Nope, none of that. Council Member Bruce Lockett, who believed what Go Forward and the mayor and Urban Renewal said last year, now seems to have had the scales fall from his eyes and he can now see the peril he put Cunningham’s project in by voting to send the $2 million to Urban Renewal.
One of the excuses for holding Cunningham’s money back is that other projects are now expected to cost more than they originally did. As Lockett said, that shouldn’t mean that only Urban Renewal projects get the green light. As we’ve noted before, that agency, other than tearing down some wasted houses, has spent some $1.3 million in acquiring downtown properties and to date the agency doesn’t have a dime of revenue to show for it. How about we give Cunningham a shot at his project, which is actually expected to make money?
And don’t you imagine Cunningham’s $6 million project has turned into a $7.5 million project because of inflation? Did you see him coming to the council crying about needing more than the $2 million he was promised? No, we didn’t either.

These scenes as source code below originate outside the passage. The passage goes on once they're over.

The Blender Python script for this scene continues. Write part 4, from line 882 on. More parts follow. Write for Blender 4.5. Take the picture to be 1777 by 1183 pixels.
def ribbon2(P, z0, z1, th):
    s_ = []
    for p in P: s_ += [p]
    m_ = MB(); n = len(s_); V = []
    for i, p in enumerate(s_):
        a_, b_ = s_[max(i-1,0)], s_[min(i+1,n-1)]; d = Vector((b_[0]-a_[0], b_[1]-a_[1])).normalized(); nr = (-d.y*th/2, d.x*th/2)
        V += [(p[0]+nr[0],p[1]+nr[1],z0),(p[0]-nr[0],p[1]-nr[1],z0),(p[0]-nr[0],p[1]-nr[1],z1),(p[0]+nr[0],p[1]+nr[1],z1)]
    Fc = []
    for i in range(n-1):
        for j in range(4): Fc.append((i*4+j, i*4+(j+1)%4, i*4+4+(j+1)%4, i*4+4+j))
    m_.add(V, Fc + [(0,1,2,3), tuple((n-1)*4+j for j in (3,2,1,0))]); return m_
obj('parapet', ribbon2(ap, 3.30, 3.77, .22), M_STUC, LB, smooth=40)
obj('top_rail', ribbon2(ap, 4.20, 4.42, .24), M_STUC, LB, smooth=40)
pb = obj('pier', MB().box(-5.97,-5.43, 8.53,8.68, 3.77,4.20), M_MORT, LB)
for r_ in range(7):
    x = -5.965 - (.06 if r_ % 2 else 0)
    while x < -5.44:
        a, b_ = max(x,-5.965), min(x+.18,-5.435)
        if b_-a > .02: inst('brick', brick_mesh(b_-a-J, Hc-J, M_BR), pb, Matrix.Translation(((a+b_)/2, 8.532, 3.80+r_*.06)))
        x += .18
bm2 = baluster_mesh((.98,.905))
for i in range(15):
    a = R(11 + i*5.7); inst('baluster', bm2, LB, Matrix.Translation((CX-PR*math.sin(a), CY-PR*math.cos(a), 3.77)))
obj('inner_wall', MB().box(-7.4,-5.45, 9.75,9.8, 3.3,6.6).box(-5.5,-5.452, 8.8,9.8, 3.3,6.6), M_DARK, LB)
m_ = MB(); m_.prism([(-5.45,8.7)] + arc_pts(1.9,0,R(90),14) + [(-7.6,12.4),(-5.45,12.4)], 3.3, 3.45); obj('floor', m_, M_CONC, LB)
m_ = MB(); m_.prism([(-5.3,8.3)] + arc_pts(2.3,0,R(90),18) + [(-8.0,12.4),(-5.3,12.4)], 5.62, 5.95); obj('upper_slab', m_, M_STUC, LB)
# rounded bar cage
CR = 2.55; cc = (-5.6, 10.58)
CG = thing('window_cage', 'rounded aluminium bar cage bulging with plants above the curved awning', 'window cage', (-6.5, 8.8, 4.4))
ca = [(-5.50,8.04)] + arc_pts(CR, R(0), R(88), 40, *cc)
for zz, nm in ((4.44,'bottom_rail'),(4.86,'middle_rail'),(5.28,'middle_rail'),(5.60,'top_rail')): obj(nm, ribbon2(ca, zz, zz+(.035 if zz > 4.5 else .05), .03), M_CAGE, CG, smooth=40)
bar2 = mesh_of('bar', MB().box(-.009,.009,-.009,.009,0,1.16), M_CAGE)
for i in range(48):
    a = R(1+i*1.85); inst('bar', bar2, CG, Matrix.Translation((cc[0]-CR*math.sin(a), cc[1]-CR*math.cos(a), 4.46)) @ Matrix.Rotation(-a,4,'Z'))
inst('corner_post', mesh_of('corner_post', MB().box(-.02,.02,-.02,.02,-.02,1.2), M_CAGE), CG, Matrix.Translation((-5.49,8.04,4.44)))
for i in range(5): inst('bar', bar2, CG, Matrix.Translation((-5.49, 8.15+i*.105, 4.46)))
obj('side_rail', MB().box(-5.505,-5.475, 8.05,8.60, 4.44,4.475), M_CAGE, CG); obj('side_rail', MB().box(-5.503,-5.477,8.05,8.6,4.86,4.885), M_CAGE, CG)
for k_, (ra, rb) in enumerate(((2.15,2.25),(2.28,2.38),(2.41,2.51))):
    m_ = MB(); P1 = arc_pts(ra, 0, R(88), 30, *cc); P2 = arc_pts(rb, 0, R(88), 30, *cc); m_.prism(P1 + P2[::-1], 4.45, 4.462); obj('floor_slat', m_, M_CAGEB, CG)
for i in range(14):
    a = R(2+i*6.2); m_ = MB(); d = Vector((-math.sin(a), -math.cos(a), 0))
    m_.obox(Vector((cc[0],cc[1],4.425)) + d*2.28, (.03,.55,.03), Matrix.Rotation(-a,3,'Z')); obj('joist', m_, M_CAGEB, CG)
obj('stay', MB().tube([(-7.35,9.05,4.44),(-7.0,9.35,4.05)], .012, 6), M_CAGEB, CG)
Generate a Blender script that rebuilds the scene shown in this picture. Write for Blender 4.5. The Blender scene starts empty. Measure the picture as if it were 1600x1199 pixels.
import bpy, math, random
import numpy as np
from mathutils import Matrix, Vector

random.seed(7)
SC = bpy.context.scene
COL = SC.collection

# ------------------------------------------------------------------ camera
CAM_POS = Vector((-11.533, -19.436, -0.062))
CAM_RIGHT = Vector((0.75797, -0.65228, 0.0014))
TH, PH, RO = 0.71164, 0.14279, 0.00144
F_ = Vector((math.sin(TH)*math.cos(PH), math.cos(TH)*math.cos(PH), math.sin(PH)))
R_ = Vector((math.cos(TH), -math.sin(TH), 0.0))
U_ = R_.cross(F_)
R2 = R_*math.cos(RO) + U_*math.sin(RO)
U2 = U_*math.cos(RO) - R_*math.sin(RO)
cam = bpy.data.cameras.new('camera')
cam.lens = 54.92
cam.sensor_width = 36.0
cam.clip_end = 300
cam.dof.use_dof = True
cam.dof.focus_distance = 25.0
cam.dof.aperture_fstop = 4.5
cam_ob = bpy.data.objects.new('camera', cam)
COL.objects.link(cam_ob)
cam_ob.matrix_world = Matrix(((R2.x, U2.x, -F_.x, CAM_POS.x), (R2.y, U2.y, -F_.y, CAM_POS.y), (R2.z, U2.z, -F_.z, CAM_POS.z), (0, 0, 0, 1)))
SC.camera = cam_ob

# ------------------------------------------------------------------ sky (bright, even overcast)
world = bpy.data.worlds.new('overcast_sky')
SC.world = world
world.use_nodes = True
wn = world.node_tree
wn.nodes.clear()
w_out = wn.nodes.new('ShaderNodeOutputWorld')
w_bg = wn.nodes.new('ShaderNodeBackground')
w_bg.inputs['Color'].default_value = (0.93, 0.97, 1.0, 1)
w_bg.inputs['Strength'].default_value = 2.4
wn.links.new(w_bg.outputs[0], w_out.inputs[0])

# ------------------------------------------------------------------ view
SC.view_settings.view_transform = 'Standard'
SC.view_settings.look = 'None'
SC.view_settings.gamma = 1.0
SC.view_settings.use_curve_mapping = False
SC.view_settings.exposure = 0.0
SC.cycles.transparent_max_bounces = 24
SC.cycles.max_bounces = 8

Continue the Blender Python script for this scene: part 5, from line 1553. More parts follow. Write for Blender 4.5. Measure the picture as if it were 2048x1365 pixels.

Had Go Forward been smart, they would have come forward in a public way to grandly present Cunningham with the money he was asking for, but in this game, they hold all of the cards and have been silent on the matter, willing to let the mayor do the grumbling about giving Cunningham his due.
There’s still plenty of opportunity for mischief in this matter. No doubt Cunningham will have to do a lot more dancing to get the rest of his money. He might want to invest in some different footwear, though. He always wears those nice work boots, but they look heavy. Maybe he’d be better off in some high-top Converse so his legs don’t tire out.